*The request*
Extract exactly those lines that lie between the start of the material and the line with "random.seed(7)", including both boundary lines and no others.

------ Supplied data ------

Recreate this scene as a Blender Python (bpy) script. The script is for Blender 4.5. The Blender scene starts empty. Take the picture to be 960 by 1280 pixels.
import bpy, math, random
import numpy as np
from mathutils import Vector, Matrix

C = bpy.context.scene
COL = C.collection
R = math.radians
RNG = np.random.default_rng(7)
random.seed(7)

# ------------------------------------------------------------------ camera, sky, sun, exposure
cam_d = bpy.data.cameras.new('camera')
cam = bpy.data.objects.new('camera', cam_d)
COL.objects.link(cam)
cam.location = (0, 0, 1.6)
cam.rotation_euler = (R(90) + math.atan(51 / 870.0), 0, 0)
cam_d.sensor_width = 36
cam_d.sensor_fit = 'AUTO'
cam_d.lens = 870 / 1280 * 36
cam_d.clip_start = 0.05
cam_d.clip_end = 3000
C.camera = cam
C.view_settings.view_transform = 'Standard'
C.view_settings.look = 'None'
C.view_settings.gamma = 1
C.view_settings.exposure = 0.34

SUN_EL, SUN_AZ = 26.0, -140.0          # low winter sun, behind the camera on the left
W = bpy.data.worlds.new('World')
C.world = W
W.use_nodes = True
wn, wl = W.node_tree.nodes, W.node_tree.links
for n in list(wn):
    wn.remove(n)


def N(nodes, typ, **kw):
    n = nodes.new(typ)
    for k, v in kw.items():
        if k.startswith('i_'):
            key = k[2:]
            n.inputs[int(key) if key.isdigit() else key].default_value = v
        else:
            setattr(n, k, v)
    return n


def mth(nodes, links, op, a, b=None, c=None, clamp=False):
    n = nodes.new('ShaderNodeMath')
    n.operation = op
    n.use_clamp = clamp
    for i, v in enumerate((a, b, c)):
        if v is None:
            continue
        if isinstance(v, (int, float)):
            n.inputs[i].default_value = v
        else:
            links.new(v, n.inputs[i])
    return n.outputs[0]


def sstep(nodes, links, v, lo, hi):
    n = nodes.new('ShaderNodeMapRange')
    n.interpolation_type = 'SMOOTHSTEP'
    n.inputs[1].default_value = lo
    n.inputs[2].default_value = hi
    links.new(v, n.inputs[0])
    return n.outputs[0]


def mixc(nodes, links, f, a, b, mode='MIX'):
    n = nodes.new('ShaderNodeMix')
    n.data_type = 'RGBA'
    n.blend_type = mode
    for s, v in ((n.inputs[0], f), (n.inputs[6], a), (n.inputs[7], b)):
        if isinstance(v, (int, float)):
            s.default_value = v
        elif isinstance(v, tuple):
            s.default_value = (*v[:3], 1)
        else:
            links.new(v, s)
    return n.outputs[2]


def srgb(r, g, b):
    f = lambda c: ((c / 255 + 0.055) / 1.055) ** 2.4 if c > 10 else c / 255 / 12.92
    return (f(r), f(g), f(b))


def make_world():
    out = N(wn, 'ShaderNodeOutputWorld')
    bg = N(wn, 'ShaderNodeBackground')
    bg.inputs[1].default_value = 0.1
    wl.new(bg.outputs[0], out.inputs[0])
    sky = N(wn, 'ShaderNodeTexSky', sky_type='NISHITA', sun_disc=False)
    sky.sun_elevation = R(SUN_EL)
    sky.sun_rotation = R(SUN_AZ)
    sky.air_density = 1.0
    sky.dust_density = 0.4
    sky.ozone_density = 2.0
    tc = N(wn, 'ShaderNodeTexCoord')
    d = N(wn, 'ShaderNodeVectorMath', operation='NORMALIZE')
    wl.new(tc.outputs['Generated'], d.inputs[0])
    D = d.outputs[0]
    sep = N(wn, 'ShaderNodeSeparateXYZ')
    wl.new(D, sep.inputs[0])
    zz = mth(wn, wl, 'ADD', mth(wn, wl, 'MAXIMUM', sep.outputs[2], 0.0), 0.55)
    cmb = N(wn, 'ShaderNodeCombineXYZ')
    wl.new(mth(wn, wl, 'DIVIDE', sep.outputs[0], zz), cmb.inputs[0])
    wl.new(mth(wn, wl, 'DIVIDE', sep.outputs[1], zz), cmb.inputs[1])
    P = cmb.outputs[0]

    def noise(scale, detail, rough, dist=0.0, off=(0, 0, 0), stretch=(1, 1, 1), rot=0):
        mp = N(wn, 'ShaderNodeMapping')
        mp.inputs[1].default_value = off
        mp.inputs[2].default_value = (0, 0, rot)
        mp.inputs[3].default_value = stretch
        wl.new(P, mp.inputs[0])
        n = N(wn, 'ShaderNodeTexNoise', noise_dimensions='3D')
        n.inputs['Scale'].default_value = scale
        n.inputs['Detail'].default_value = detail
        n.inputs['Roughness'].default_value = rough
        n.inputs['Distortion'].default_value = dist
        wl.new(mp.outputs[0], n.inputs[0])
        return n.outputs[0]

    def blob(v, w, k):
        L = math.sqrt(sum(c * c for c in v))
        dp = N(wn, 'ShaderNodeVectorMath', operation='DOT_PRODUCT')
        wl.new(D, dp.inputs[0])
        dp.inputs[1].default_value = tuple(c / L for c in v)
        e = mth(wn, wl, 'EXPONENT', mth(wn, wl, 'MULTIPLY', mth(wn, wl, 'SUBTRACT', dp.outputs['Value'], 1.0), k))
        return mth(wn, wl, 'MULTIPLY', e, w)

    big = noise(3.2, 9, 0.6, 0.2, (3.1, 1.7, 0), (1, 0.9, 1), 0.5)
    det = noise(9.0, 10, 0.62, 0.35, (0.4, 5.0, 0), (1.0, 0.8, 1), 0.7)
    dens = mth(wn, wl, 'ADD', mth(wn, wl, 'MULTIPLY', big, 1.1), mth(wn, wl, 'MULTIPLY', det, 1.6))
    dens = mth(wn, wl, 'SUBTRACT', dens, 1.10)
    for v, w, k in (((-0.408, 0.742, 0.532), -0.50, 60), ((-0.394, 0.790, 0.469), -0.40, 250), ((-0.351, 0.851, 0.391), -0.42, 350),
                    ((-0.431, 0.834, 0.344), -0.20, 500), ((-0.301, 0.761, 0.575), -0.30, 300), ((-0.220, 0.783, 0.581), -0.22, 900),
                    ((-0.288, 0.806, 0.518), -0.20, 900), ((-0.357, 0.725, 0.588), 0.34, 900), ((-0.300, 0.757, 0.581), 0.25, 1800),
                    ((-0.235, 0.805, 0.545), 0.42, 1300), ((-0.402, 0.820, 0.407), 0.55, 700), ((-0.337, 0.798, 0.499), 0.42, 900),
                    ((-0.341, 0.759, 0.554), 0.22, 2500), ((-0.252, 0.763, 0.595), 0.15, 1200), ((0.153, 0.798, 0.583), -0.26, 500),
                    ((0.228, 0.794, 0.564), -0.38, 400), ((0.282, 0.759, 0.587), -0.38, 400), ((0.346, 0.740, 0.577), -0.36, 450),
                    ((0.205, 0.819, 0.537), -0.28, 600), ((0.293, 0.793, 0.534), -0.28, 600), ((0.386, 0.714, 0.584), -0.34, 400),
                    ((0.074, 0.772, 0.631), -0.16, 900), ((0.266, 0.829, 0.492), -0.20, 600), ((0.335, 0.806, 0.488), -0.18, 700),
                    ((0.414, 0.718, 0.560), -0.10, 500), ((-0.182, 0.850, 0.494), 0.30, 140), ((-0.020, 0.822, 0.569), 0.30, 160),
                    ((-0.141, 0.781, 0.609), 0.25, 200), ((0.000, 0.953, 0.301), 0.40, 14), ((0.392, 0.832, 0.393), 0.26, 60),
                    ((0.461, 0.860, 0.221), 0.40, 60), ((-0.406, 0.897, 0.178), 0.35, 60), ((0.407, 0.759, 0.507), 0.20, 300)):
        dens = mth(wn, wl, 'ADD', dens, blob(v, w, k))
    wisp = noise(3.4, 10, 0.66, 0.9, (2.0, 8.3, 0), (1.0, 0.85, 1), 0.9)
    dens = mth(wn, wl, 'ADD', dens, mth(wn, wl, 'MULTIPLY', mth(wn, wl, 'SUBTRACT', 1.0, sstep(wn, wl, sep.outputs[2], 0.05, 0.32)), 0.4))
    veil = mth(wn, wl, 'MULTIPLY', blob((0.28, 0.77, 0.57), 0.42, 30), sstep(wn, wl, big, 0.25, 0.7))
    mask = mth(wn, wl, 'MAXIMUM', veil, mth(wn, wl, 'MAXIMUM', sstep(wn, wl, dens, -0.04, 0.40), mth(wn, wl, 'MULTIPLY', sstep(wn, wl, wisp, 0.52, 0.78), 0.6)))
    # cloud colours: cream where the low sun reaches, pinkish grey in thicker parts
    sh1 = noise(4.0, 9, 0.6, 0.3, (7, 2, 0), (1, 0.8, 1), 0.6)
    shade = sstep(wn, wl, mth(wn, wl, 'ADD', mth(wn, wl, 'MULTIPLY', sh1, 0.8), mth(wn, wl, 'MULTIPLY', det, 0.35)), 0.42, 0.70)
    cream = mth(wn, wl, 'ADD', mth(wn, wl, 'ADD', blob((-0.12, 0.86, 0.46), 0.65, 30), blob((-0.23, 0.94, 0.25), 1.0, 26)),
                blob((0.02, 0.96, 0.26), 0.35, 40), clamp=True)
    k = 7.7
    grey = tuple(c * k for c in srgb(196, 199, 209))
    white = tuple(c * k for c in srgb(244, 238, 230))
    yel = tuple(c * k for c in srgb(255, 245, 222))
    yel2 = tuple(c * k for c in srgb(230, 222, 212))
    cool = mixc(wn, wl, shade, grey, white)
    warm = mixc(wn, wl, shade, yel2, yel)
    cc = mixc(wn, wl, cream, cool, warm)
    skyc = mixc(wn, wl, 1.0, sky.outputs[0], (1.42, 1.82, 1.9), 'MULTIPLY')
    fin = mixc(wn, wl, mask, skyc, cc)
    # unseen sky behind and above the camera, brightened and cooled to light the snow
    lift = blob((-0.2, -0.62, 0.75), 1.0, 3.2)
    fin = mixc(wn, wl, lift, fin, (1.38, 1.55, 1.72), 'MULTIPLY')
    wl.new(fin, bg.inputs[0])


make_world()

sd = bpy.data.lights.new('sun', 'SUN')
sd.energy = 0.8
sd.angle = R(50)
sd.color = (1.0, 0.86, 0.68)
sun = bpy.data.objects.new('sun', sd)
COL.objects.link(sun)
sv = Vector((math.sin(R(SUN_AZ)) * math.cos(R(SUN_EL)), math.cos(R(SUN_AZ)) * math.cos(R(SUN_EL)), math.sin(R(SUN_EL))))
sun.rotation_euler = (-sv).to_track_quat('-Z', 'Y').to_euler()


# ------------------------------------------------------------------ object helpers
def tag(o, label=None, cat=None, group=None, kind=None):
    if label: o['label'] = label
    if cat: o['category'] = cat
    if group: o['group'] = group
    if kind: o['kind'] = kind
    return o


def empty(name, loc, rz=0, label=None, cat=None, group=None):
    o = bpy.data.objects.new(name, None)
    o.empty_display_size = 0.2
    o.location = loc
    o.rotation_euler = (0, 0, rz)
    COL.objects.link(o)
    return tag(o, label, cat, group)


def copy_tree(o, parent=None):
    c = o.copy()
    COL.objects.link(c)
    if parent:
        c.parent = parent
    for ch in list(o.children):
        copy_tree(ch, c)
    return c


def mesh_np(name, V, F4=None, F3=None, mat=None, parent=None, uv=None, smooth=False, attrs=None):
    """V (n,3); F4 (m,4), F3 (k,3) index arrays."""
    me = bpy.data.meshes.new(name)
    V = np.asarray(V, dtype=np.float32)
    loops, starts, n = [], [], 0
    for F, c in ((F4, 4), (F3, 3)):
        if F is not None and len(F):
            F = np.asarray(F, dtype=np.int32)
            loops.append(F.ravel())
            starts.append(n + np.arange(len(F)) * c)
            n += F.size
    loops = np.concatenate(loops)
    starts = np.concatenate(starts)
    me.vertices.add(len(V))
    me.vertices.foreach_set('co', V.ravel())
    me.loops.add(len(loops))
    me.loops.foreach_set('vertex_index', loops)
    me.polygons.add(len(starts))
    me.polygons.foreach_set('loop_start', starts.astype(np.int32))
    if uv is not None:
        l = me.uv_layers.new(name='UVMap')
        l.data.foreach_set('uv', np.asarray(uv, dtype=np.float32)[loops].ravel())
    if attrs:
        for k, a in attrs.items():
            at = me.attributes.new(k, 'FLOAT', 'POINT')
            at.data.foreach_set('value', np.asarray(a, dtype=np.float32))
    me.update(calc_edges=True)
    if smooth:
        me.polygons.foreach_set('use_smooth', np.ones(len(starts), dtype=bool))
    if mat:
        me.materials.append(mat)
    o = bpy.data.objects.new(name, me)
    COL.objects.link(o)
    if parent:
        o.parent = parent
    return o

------

*Written answer*
Recreate this scene as a Blender Python (bpy) script. The script is for Blender 4.5. The Blender scene starts empty. Take the picture to be 960 by 1280 pixels.
import bpy, math, random
import numpy as np
from mathutils import Vector, Matrix

C = bpy.context.scene
COL = C.collection
R = math.radians
RNG = np.random.default_rng(7)
random.seed(7)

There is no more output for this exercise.